Restate each line word for word. Leave out every picture.

◆ **Dataset excerpt**:
####################

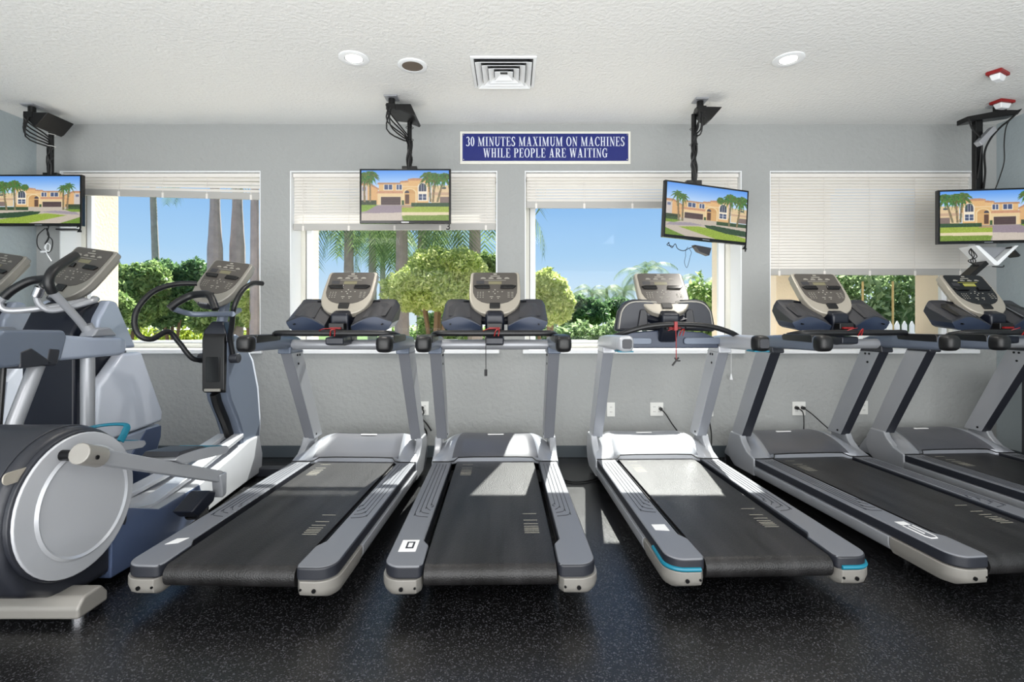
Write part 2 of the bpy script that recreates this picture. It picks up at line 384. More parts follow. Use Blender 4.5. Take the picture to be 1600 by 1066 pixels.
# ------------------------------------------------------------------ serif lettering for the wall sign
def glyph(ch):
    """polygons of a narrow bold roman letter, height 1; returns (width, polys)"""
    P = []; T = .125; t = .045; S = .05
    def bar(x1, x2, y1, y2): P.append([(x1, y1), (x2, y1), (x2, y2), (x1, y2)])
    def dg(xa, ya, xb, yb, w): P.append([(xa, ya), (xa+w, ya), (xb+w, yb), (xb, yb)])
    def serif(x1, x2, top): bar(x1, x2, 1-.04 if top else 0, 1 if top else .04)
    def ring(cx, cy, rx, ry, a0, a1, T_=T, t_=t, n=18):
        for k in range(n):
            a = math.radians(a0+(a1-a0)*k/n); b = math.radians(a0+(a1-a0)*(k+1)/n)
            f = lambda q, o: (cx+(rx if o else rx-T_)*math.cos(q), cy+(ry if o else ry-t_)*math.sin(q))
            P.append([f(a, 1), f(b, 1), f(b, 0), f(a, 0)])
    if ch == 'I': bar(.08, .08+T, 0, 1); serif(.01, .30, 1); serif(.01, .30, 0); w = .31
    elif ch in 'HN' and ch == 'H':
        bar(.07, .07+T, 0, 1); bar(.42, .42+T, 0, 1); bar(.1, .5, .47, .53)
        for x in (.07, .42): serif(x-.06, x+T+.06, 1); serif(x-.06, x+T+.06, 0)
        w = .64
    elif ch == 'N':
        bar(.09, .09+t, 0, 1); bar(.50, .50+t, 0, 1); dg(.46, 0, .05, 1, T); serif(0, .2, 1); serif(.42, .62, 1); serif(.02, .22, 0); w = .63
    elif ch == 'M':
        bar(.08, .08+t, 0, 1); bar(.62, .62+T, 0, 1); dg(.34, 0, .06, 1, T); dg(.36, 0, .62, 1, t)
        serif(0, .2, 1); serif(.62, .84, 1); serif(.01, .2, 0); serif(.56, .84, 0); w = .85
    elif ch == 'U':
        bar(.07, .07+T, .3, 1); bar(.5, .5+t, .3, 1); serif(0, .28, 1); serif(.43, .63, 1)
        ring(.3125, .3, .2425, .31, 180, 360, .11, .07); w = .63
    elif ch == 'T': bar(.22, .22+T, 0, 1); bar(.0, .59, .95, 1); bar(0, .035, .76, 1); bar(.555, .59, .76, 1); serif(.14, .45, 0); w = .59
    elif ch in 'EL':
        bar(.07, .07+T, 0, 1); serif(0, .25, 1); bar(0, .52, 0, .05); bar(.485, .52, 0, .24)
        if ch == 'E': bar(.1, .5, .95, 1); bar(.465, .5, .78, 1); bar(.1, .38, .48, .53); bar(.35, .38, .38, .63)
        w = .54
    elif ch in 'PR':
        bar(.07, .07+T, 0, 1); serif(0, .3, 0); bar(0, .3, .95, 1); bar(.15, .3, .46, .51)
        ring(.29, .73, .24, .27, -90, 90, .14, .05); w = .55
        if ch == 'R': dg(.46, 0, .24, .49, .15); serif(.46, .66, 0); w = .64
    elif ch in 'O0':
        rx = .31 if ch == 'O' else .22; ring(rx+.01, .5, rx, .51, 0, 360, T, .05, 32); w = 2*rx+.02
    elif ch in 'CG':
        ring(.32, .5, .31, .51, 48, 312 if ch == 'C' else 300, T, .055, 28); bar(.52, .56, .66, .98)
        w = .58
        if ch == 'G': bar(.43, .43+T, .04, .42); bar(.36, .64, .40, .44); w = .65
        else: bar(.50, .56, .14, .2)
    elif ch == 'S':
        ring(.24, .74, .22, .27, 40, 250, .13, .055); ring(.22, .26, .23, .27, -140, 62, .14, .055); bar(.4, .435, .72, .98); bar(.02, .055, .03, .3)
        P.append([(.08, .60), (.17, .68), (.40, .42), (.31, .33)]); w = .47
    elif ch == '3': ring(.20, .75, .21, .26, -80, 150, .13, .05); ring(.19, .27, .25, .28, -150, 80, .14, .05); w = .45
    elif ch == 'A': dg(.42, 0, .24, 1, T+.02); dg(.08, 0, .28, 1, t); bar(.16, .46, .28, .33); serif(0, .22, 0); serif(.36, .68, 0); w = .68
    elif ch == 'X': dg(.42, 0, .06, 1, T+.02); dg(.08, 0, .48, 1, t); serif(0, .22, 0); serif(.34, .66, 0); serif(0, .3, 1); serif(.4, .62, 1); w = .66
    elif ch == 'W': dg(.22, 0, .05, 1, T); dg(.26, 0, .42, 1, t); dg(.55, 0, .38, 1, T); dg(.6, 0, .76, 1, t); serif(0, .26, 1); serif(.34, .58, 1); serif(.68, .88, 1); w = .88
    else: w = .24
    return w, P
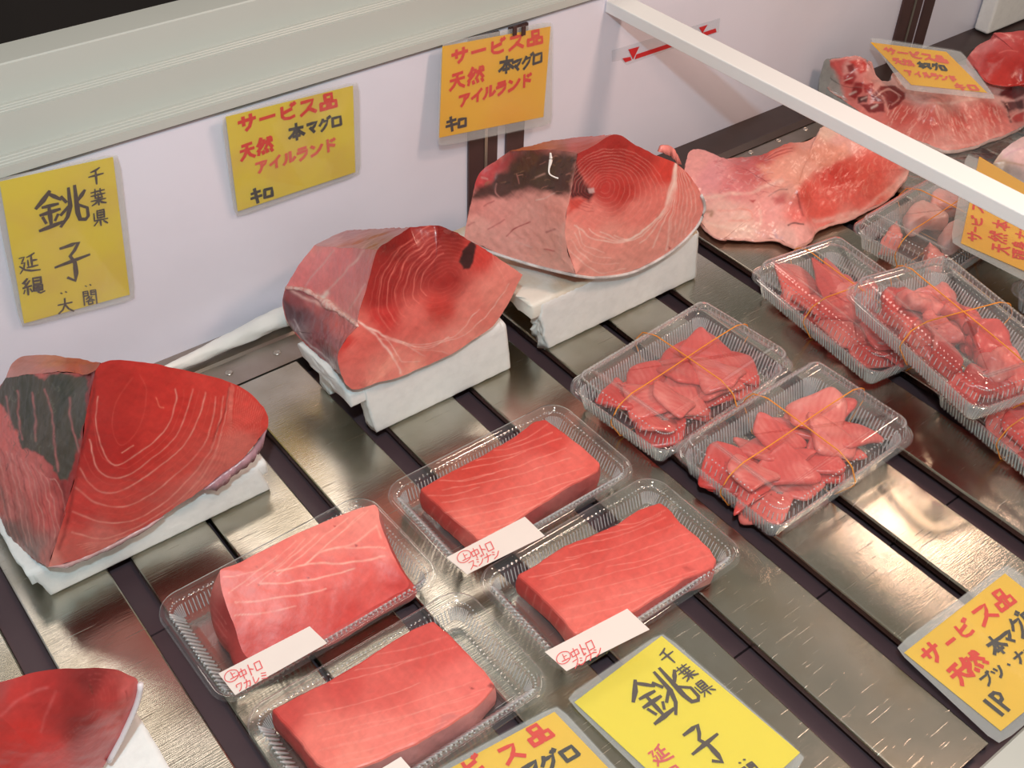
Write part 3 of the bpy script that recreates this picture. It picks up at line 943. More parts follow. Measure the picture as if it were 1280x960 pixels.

####################

◆ **Response to the exercise**:
Write part 2 of the bpy script that recreates this picture. It picks up at line 384. More parts follow. Use Blender 4.5. Take the picture to be 1600 by 1066 pixels.
# ------------------------------------------------------------------ serif lettering for the wall sign
def glyph(ch):
    """polygons of a narrow bold roman letter, height 1; returns (width, polys)"""
    P = []; T = .125; t = .045; S = .05
    def bar(x1, x2, y1, y2): P.append([(x1, y1), (x2, y1), (x2, y2), (x1, y2)])
    def dg(xa, ya, xb, yb, w): P.append([(xa, ya), (xa+w, ya), (xb+w, yb), (xb, yb)])
    def serif(x1, x2, top): bar(x1, x2, 1-.04 if top else 0, 1 if top else .04)
    def ring(cx, cy, rx, ry, a0, a1, T_=T, t_=t, n=18):
        for k in range(n):
            a = math.radians(a0+(a1-a0)*k/n); b = math.radians(a0+(a1-a0)*(k+1)/n)
            f = lambda q, o: (cx+(rx if o else rx-T_)*math.cos(q), cy+(ry if o else ry-t_)*math.sin(q))
            P.append([f(a, 1), f(b, 1), f(b, 0), f(a, 0)])
    if ch == 'I': bar(.08, .08+T, 0, 1); serif(.01, .30, 1); serif(.01, .30, 0); w = .31
    elif ch in 'HN' and ch == 'H':
        bar(.07, .07+T, 0, 1); bar(.42, .42+T, 0, 1); bar(.1, .5, .47, .53)
        for x in (.07, .42): serif(x-.06, x+T+.06, 1); serif(x-.06, x+T+.06, 0)
        w = .64
    elif ch == 'N':
        bar(.09, .09+t, 0, 1); bar(.50, .50+t, 0, 1); dg(.46, 0, .05, 1, T); serif(0, .2, 1); serif(.42, .62, 1); serif(.02, .22, 0); w = .63
    elif ch == 'M':
        bar(.08, .08+t, 0, 1); bar(.62, .62+T, 0, 1); dg(.34, 0, .06, 1, T); dg(.36, 0, .62, 1, t)
        serif(0, .2, 1); serif(.62, .84, 1); serif(.01, .2, 0); serif(.56, .84, 0); w = .85
    elif ch == 'U':
        bar(.07, .07+T, .3, 1); bar(.5, .5+t, .3, 1); serif(0, .28, 1); serif(.43, .63, 1)
        ring(.3125, .3, .2425, .31, 180, 360, .11, .07); w = .63
    elif ch == 'T': bar(.22, .22+T, 0, 1); bar(.0, .59, .95, 1); bar(0, .035, .76, 1); bar(.555, .59, .76, 1); serif(.14, .45, 0); w = .59
    elif ch in 'EL':
        bar(.07, .07+T, 0, 1); serif(0, .25, 1); bar(0, .52, 0, .05); bar(.485, .52, 0, .24)
        if ch == 'E': bar(.1, .5, .95, 1); bar(.465, .5, .78, 1); bar(.1, .38, .48, .53); bar(.35, .38, .38, .63)
        w = .54
    elif ch in 'PR':
        bar(.07, .07+T, 0, 1); serif(0, .3, 0); bar(0, .3, .95, 1); bar(.15, .3, .46, .51)
        ring(.29, .73, .24, .27, -90, 90, .14, .05); w = .55
        if ch == 'R': dg(.46, 0, .24, .49, .15); serif(.46, .66, 0); w = .64
    elif ch in 'O0':
        rx = .31 if ch == 'O' else .22; ring(rx+.01, .5, rx, .51, 0, 360, T, .05, 32); w = 2*rx+.02
    elif ch in 'CG':
        ring(.32, .5, .31, .51, 48, 312 if ch == 'C' else 300, T, .055, 28); bar(.52, .56, .66, .98)
        w = .58
        if ch == 'G': bar(.43, .43+T, .04, .42); bar(.36, .64, .40, .44); w = .65
        else: bar(.50, .56, .14, .2)
    elif ch == 'S':
        ring(.24, .74, .22, .27, 40, 250, .13, .055); ring(.22, .26, .23, .27, -140, 62, .14, .055); bar(.4, .435, .72, .98); bar(.02, .055, .03, .3)
        P.append([(.08, .60), (.17, .68), (.40, .42), (.31, .33)]); w = .47
    elif ch == '3': ring(.20, .75, .21, .26, -80, 150, .13, .05); ring(.19, .27, .25, .28, -150, 80, .14, .05); w = .45
    elif ch == 'A': dg(.42, 0, .24, 1, T+.02); dg(.08, 0, .28, 1, t); bar(.16, .46, .28, .33); serif(0, .22, 0); serif(.36, .68, 0); w = .68
    elif ch == 'X': dg(.42, 0, .06, 1, T+.02); dg(.08, 0, .48, 1, t); serif(0, .22, 0); serif(.34, .66, 0); serif(0, .3, 1); serif(.4, .62, 1); w = .66
    elif ch == 'W': dg(.22, 0, .05, 1, T); dg(.26, 0, .42, 1, t); dg(.55, 0, .38, 1, T); dg(.6, 0, .76, 1, t); serif(0, .26, 1); serif(.34, .58, 1); serif(.68, .88, 1); w = .88
    else: w = .24
    return w, P
Write part 3 of the bpy script that recreates this picture. It picks up at line 943. More parts follow. Measure the picture as if it were 1280x960 pixels.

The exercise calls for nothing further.